Devendra Banhart (Photo: The Bardos)
It’s rather fitting that this gig took place in a former church that’s now a community centre. The whole evening felt less like a formalised gig than a gathering of the nu-hippy underground in a celebration of shared community and fused spirituality.
Opening act Josephine Foster appeared dressed like a Haight-Ashbury flower child, her fluttering vocals and minimal guitar playing coming over as if she was the long lost love child of Joan Baez and Tiny Tim – folk music at its most whimsical and grating. The crowd were unmoved.
Espers arrived on stage to ripples of warm applause. The two lead singers, Meg Baird and Brooke Sietinsons, sat down on stools and picked up their guitars as the rest of the band arranged themselves behind a variety of charity shop instruments. Now stools and rock’n’roll are not normally the best of bedfellows. I feared that we maybe be in for death by acoustic torture. Thankfully my fears where misplaced.
The songs crackled with electricity. Swathes of cello, feedback and fuzz flashed through the mix. Bittersweet vocals swelled against the droning music, all fractured dreamscapes with dark ashen undertows. There are shades of Bert Jansch and Fairport Convention in Espers’ songs, but they are shot through with a desolate energy. This is folk retooled by the Velvet Underground via Spaceman Three.
The set built slowly until the closing track locked into tight krautrock rhythm, carrying the crowd away on a blissed out groove and placing all thoughts of Big Brother evictions firmly out of minds.
By the time the elfin figure of Devendra Banhart stumbled onto the stage the crowd where well oiled and expectant. The set that Devendra and his band delivered was a revelation. On record the songs are fragile, acid folk tinged and rather slight. With the backing of a full band they are transformed into a full-on country rock assault. The beards, long hair and frankly horrendous waistcoats make it look like 1972 on stage. But the vocal harmonies and water tight melodies are all Cosby Nash Stills and Young – charming and brim full of warmth.

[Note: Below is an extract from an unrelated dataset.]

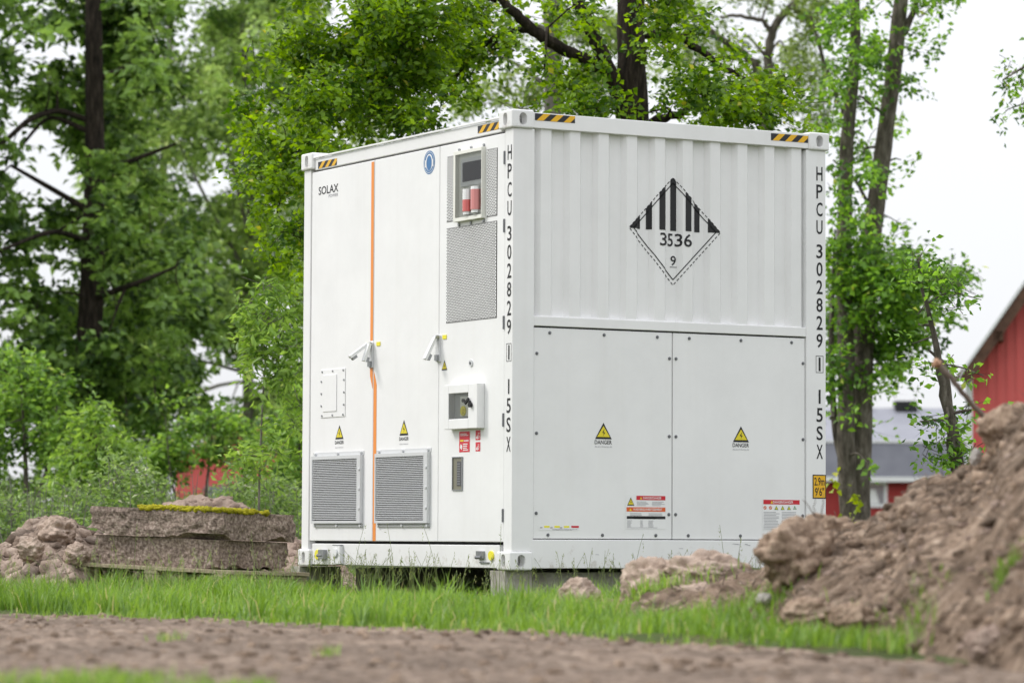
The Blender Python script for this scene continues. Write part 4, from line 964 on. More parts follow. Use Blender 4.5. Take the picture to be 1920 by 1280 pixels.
# ------------------------------------------------------------------ vegetation
UP = np.array([0, 0, 1.0])
def unit(a): return a / np.maximum(np.linalg.norm(a, axis=-1, keepdims=True), 1e-9)
def leaves(C, A, N, L, Wd, fold=0.18):
    A = unit(A); N = unit(N - (N * A).sum(-1, keepdims=True) * A); Sd = np.cross(N, A); L = L[:, None]; Wd = Wd[:, None]
    mid = C + A * L * .48
    V = np.stack([C, mid - Sd * Wd * .5 + N * Wd * fold, C + A * L - N * L * .08, mid + Sd * Wd * .5 + N * Wd * fold], 1).reshape(-1, 3)
    i = np.arange(len(C))[:, None] * 4
    T = np.concatenate([i + np.array([[0, 1, 2]]), i + np.array([[0, 2, 3]])], 1).reshape(-1, 3)
    return V, T
def tube(pts, rad, n=8):
    pts = np.asarray(pts, float); rad = np.asarray(rad, float); m_ = len(pts)
    tn = unit(np.gradient(pts, axis=0)); ref = np.array([1.0, 0.13, 0.05]) if abs(tn[0][0]) < .8 else np.array([0, 1.0, 0])
    a = unit(np.cross(tn, ref)); b = np.cross(tn, a); w = np.linspace(0, 2 * np.pi, n, endpoint=False)
    ring = (a[:, None] * np.cos(w)[None, :, None] + b[:, None] * np.sin(w)[None, :, None]) * rad[:, None, None] + pts[:, None]
    V = ring.reshape(-1, 3); i = np.arange(m_ - 1)[:, None] * n; j = np.arange(n)[None]; j2 = (j + 1) % n
    q = np.stack([i + j, i + j2, i + n + j2, i + n + j], -1).reshape(-1, 4)
    T = np.concatenate([q[:, [0, 1, 2]], q[:, [0, 2, 3]]])
    return V, T
def curve(pts, n):
    pts = np.asarray(pts, float); u = np.linspace(0, len(pts) - 1, n); x = np.arange(len(pts))
    out_ = np.stack([np.interp(u, x, pts[:, k]) for k in range(pts.shape[1])], -1)
    if len(pts) > 2:
        for _ in range(max(1, n // (len(pts) * 2))):
            out_[1:-1] = (out_[:-2] + out_[1:-1] * 2 + out_[2:]) / 4
    return out_
class Tree:
    def __init__(s, name, label, cat, base, leaf, bark, size, group=None, seed=0, droop=.25, per=13, tw=(.30, .60), crown='crown', dm=1.0):
        s.dm = dm
        s.base = np.asarray(base, float); s.e = empty(name, s.base, label, cat, group); s.leaf, s.bark, s.size = leaf, bark, size
        s.g = np.random.default_rng(seed + 1000); s.tv, s.tt, s.n = [], [], 0; s.lv, s.lt, s.tone, s.ln = [], [], [], 0; s.skel = []; s.droop = droop; s.per = per; s.tw = tw; s.crown = crown; s.seed = seed
    def add(s, VT):
        s.tv.append(VT[0]); s.tt.append(VT[1] + s.n); s.n += len(VT[0])
    def limb(s, pts, d=None, n=8, wob=0.0):
        """rows: px, py, depth, radius"""
        a = np.array([list(P(q[0], q[1], q[2])) + [q[3]] for q in pts]); c = curve(a, max(len(a) * 4, 6))
        if wob: c[1:-1, :3] += (s.g.normal(size=(len(c) - 2, 3))) * wob
        r = c[:, 3] * (1 + .10 * (vnoise(c[:, :3], 3.0, s.seed) - .5))
        s.add(tube(c[:, :3], r, n)); s.skel.append(c); return s
    def trunk3(s, pts, n=9):
        a = np.asarray(pts, float); c = curve(a, len(a) * 4); s.add(tube(c[:, :3], c[:, 3], n)); s.skel.append(c); return s
    def bough(s, px, py, d, rx, ry, rd=.8, dens=70, thr=.0, freq=1.6, flat=1.0, link_=True, tone=0.0, size=1.0):
        c = P(px, py, d); k = d / F_PX; rx, rz = rx * k, ry * k; g = s.g
        n = int(dens * s.dm * math.pi * rx * rz)
        if n < 1: return s
        q = unit(g.normal(size=(n, 3))) * (g.uniform(0, 1, (n, 1)) ** .38)
        C = c + q[:, :1] * rx * R2 + q[:, 1:2] * rd * F2 + q[:, 2:] * rz * UP
        if thr > 0:
            kp = fbm(C, freq, 2, 77) > thr; C, q = C[kp], q[kp]; n = len(C)
            if n < 1: return s
        dr = unit(unit(C - c) * .7 + g.normal(size=(n, 3)) * np.array([.55, .55, .35]) - UP * s.droop)
        L = g.uniform(*s.tw, n)
        if link_ and s.skel:
            A = np.concatenate(s.skel); i = np.argmin(((A[:, :3] - c) ** 2).sum(1) + (A[:, 2] > c[2] + 1.5) * 9); st = A[i]
            m_ = (st[:3] + c) / 2 + UP * .12 * np.linalg.norm(st[:3] - c) + g.normal(size=3) * .08
            r0_ = min(st[3] * .6, .012 + .012 * np.linalg.norm(st[:3] - c)); cc = curve(np.array([list(st[:3]) + [r0_], list(m_) + [r0_ * .7], list(c) + [r0_ * .35]]), 9); s.add(tube(cc[:, :3], cc[:, 3], 5)); s.skel.append(cc[4:])
        # thin twigs
        st_ = C - dr * L[:, None] * .5; en = C + dr * L[:, None] * .5; w = .0035
        sd = unit(np.cross(dr, UP + .1)); nm = np.cross(sd, dr)
        VV = np.stack([st_ + sd * w, st_ - sd * w * .5 + nm * w * .87, st_ - sd * w * .5 - nm * w * .87, en], 1).reshape(-1, 3)
        ii = np.arange(n)[:, None] * 4; TT = np.concatenate([ii + np.array([[0, 1, 3]]), ii + np.array([[1, 2, 3]]), ii + np.array([[2, 0, 3]])], 1).reshape(-1, 3)
        s.add((VV, TT))
        p = s.per; u = np.tile((np.arange(p) + .5) / p, (n, 1)) + g.uniform(-.05, .05, (n, p))
        sgn = np.where(np.arange(p) % 2 == 0, 1.0, -1.0)[None, :, None]
        LC = st_[:, None] + (dr * L[:, None])[:, None] * u[..., None] + g.normal(size=(n, p, 3)) * .035
        AX = dr[:, None] * .55 + sd[:, None] * sgn * .8 + g.normal(size=(n, p, 3)) * .45 - UP * .15
        NN = UP[None, None] * .8 + g.normal(size=(n, p, 3)) * .8
        sz = s.size[0] * size * g.uniform(.65, 1.25, (n, p)); wd = sz * s.size[1] * g.uniform(.8, 1.2, (n, p))
        V, T = leaves(LC.reshape(-1, 3), AX.reshape(-1, 3), NN.reshape(-1, 3), sz.ravel(), wd.ravel())
        tn = np.clip(.42 + tone + g.normal(size=(n, 1)) * .28 + g.normal(size=(n, p)) * .18, 0, .94); tn = np.where(g.uniform(size=tn.shape) < .008, 1.0, tn)
        s.lv.append(V); s.lt.append(T + s.ln); s.ln += len(V); s.tone.append(np.repeat(tn.ravel(), 2)); return s
    def done(s, trunk_name='trunk'):
        if s.tv: link(trunk_name, np_mesh(trunk_name, np.concatenate(s.tv) - s.base, np.concatenate(s.tt), [s.bark], smooth=True), s.e)
        if s.lv:
            o = link(s.crown, np_mesh(s.crown, np.concatenate(s.lv) - s.base, np.concatenate(s.lt), [s.leaf], np.concatenate(s.tone)), s.e); o['kind'] = 'stuff'
def gbase(px, d): return W(S(px, d), d, 0.0)

# dark tall tree on the left
d = 46.0; t1 = Tree('dark_tree', 'tall dark tree with straight reddish-brown trunk at the left', 'tree', gbase(165, d), L_dark, M_bark, (.155, .60), seed=1, per=14, tw=(.4, .8), dm=7)
t1.limb([(160, 1065, d, .24), (165, 680, d, .185), (175, 480, d, .16), (178, 250, d, .135), (176, 60, d, .12), (172, -160, d, .10)], n=12)
for q in ([(170, 228, d, .05), (110, 205, d, .045), (55, 222, d - .5, .04), (5, 270, d - .8, .03), (-60, 300, d - 1, .02)], [(172, 250, d, .05), (90, 212, d, .03), (20, 300, d, .02)], [(176, 400, d, .05), (90, 350, d, .04), (20, 310, d, .025)], [(172, 455, d, .05), (100, 430, d - 1, .035), (0, 470, d - 1.2, .02)],
          [(180, 150, d, .05), (230, 130, d, .04), (300, 90, d, .02)], [(180, 330, d, .05), (250, 300, d - .6, .04), (330, 270, d - .8, .02)], [(172, 560, d, .05), (260, 530, d - 1, .04), (330, 500, d - 1, .02)]): t1.limb(q, n=6)
gaps1 = [(95, 85, 30, 16), (35, 150, 24, 12), (20, 215, 24, 12), (100, 275, 28, 10), (40, 320, 22, 8), (120, 350, 26, 10), (310, 60, 24, 16), (340, 95, 20, 16), (210, 210, 8, 12), (60, 870, 40, 20)]
g = np.random.default_rng(21); cnt = 0
while cnt < 640:
    x, y = g.uniform(-430, 380), g.uniform(-150, 780)
    if x > 310 + 40 * math.sin(y * .02) and y < 420: continue
    if y > 330 and g.uniform() < .25: continue
    if any(abs(x - a) < b_ + 22 and abs(y - c) < e_ + 12 for a, c, b_, e_ in gaps1): continue
    low = y > 380
    dd = d + g.uniform(-1.6, 2.2)
    if abs(x - 174) < 75 and (y < 275 or 540 < y < 640): dd = d + g.uniform(1.2, 2.4)
    t1.bough(x, y, dd, g.uniform(30, 56), g.uniform(15, 28), rd=.5, dens=12, thr=.53, freq=2.9, tone=g.uniform(-.3, .25)); cnt += 1
t1.done()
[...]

Songs old and new were aired. This Beard Is For Siobhan, At The Hop and Good Red Road were all improved by the more robust treatment they received. It’s no great surprise with someone as prolific as Devendra Banhart that we are also treated to a wealth of new material from upcoming album Cripple Crow. His performance oozed charm and charisma, and he conducted the crowd and his band with ease.

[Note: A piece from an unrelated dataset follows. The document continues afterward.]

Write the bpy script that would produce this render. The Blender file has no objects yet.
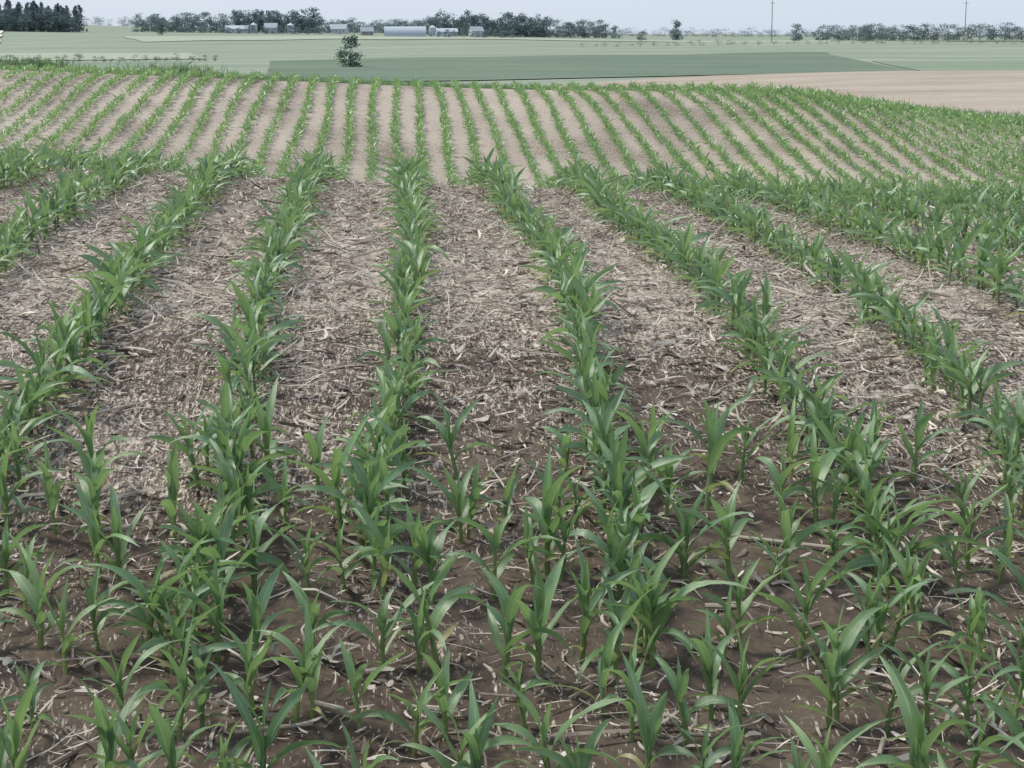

Towards the end of his set Devendra stopped proceedings and asked if anyone in the crowd wrote their own songs. A few shy hands went up before he picked out a young woman named Annie. She strode on stage and Devendra give her his guitar to play.. The band disappeared into the wings, leaving Annie stage front and alone. She proceeds to rip through a song titled The Back of My Head. It’s a coiled and smouldering blend of PJ Harvey and The Duke Spirit – a clipped and festering blues delivered with intensity that belied that this may have been Annie’s first ever performance in front of crowd. Hopefully for her there may have been some A&R people in the crowd – she deserves a crack at this music lark.
After the stoppage to allow Annie her chance to shine the band launched into an effortless and endearing cover of Lauryn Hill‘s Doo Wop (That Thing). Banhart is a sprite on stage, smiling broadly and dancing like Rumpelstiltskin on ecstasy. The gig ended with an invitation for the crowd to join the band on stage. After an initial period of trepidation the stage was soon a mass of heaving young hippies frugging away and singing their hearts out.
On the evidence of this gig, Devendra Banhart, should he so choose, can become a huge star. Welcome the crown prince of the nymph underworld.